Ulrich Schulte-Strathaus, newly appointed secretary-general of the Association of European Airlines (AEA), believes the role of air transport in a global economy must be better defined in order to understand whether fundamental changes should be made to make airlines less vulnerable.

He says there is no solid policy on the part air transport plays in a world where carriers are struggling to achieve profitability and attract private investors. He adds there is a need for "strategic debate" to determine the parameters on which airlines can establish a long-term financial platform. "We need to know whether we can provide sustainable services. Why are we so vulnerable? Is there an inherent deficiency or are we working with a flawed business case?", he asks.

Schulte-Strathaus, who spent the past decade as Lufthansa Group vice-president for government affairs and was closely involved with the airline's privatisation, took over from long-standing AEA chief Karl-Heinz Neumeister on 1 September.
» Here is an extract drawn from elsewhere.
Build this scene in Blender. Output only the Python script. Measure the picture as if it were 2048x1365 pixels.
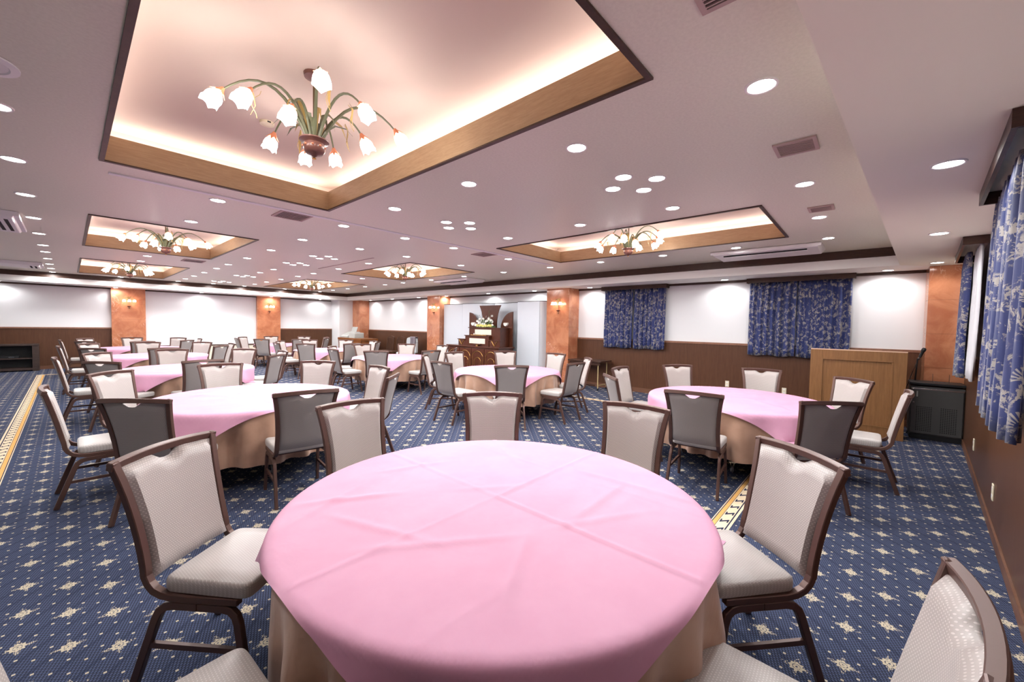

He says the events of last September and the proliferation of low-fare carriers have shown how the market can alter substantially and that established airlines need to find ways of absorbing such changes.

Schulte-Strathaus says the emergence of budget airlines raises basic economic questions such as the need for infrastructure, which "is a key driving force for growth", he says. But while established carriers accept they will pay for services via a contract with an airport, low-fare carriers do not necessarily agree - especially given that they may not require the same service levels. There is an argument that suggests local communities benefiting from new airline connections should contribute to the costs.

Schulte-Strathaus says he will continue to press for reduced delays and the implementation of more efficient air traffic control arrangements in Europe - contentious issues within the association.

But he adds there is a need for better communication between the AEA and its members as well as the association and regulatory bodies at national and European Union level. "The association will have far more lobbying to do," he says.

AEA represents the interests of 30 major European airlines after the accession of two new carriers - Polish national airline LOT and Sabena successor SN Brussels Airlines.